- _Exercise goal_
Print, exactly as they stand, the lines from the start of the listing to the line containing "('lid', (lambda q: (setattr(q, 'v', [(x, z", inclusive.

(3D scene scripts)
☆ ☆ ☆ ☆ ☆ ☆ ☆
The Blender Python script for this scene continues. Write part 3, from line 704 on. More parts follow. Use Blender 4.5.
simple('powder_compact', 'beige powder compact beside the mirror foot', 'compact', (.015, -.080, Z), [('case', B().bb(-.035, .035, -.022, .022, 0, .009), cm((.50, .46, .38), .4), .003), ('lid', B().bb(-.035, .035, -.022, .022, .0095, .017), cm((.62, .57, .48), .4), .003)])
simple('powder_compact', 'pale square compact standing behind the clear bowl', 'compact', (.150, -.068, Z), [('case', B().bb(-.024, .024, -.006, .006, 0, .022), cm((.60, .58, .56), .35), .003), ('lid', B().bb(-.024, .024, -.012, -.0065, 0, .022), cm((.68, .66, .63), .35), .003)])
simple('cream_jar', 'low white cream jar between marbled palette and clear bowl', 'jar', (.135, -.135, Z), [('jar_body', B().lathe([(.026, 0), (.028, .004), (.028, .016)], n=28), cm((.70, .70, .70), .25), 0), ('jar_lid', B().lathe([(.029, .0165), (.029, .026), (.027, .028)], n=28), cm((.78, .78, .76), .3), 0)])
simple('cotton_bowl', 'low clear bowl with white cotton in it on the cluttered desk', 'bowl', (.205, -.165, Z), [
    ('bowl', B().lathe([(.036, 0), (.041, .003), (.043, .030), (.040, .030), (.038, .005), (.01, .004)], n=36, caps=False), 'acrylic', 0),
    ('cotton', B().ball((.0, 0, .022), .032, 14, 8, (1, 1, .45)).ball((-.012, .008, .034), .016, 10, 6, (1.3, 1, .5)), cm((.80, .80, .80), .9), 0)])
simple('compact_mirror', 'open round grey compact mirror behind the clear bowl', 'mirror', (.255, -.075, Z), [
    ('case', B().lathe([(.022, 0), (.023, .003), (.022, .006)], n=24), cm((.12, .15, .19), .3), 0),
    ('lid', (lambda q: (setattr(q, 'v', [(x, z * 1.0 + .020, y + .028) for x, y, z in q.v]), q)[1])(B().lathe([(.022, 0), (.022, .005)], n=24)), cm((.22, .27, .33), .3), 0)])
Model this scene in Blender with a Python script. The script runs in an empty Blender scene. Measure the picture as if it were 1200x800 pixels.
☆ ☆ ☆ ☆ ☆ ☆ ☆
- _Solution below_
The Blender Python script for this scene continues. Write part 3, from line 704 on. More parts follow. Use Blender 4.5.
simple('powder_compact', 'beige powder compact beside the mirror foot', 'compact', (.015, -.080, Z), [('case', B().bb(-.035, .035, -.022, .022, 0, .009), cm((.50, .46, .38), .4), .003), ('lid', B().bb(-.035, .035, -.022, .022, .0095, .017), cm((.62, .57, .48), .4), .003)])
simple('powder_compact', 'pale square compact standing behind the clear bowl', 'compact', (.150, -.068, Z), [('case', B().bb(-.024, .024, -.006, .006, 0, .022), cm((.60, .58, .56), .35), .003), ('lid', B().bb(-.024, .024, -.012, -.0065, 0, .022), cm((.68, .66, .63), .35), .003)])
simple('cream_jar', 'low white cream jar between marbled palette and clear bowl', 'jar', (.135, -.135, Z), [('jar_body', B().lathe([(.026, 0), (.028, .004), (.028, .016)], n=28), cm((.70, .70, .70), .25), 0), ('jar_lid', B().lathe([(.029, .0165), (.029, .026), (.027, .028)], n=28), cm((.78, .78, .76), .3), 0)])
simple('cotton_bowl', 'low clear bowl with white cotton in it on the cluttered desk', 'bowl', (.205, -.165, Z), [
    ('bowl', B().lathe([(.036, 0), (.041, .003), (.043, .030), (.040, .030), (.038, .005), (.01, .004)], n=36, caps=False), 'acrylic', 0),
    ('cotton', B().ball((.0, 0, .022), .032, 14, 8, (1, 1, .45)).ball((-.012, .008, .034), .016, 10, 6, (1.3, 1, .5)), cm((.80, .80, .80), .9), 0)])
simple('compact_mirror', 'open round grey compact mirror behind the clear bowl', 'mirror', (.255, -.075, Z), [
    ('case', B().lathe([(.022, 0), (.023, .003), (.022, .006)], n=24), cm((.12, .15, .19), .3), 0),
    ('lid', (lambda q: (setattr(q, 'v', [(x, z * 1.0 + .020, y + .028) for x, y, z in q.v]), q)[1])(B().lathe([(.022, 0), (.022, .005)], n=24)), cm((.22, .27, .33), .3), 0)])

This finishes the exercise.